Öyle ya; kalp Allah’ın evidir ve Allah’ı seven çocuklar, bir tek Allah’a dayamışlardı sırtlarını. Allah kalp evimizden çıkıp, o çocukların yanına gitmişti! Göğüs kafesimizdeki o boş kalp evi yağma olsundu artık!

Allah’tan korkmayanlar, hayatın bir nimet, dünyanın bir armağan ve sınama olduğunu hiç düşünmeden düğünleri, pazar yerlerini, su kuyruğundaki çocukları tanıyorlardı ve biz “snaypır” kelimesini hecelerken, gecelere çıkamayan çocuklar; pır diye uçan mermilerle, canlarını teslim ediyor ve pır diye diye cennete uçuyorlardı. 

Eyvallah! 

Tamam, cennet ucuz değildi, ama Boşnak canını ucuz zannedenlere, Kara Kuğular’ın verecek bir cevabı vardı: Ekmeğime, namusuma, dinime, ülkeme, evime saldıranın gözlerini oyarım!

İKİ FOTOĞRAF…

İki görüntü kaldı o günlerden bana; Kara Kuğular Birliği toplu hâlde namaz kılıyorlar, içimde bir yerlerde 18 yıldır. 

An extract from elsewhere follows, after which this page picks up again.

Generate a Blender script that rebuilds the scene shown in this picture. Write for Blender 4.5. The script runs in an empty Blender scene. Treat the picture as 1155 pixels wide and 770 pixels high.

O namazın sevabı, kıyamete kadar devam edecek sanırım. Refik Erduran, dünya görüşü hiçbir vakit namaz kılanların yanında olmadı, ama insandan yana oldu, faşist ve zorbalara karşı oldu. 

Gitti, o insanlarla –muhtemelen selam verdiklerinden birçoğu, bu güzellikler yurdunu şehid olarak terk etttiler- cephelerde bulundu. “Müslüman”la barıştı. Dünyanın en mert betilerinden birini yazıp, cephe günlüğünü koydu önümüze. O kitap hâlâ açık; aynı sayfaları okuyorum: Saraybosna yanıyor!

Dünya, yaşamak için güzel bir yerdir; Saraybosna ise Kara Kuğular’ın eşleri ölünce, ölümüne dövüştükleri cennetin kapısıdır. Ve bilinir ki eşi ölen Kara Kuğular, yaşamanın anlamını pis sorgularlar.

Gördüklerim rüya değilmiş, Kalbim sızladı.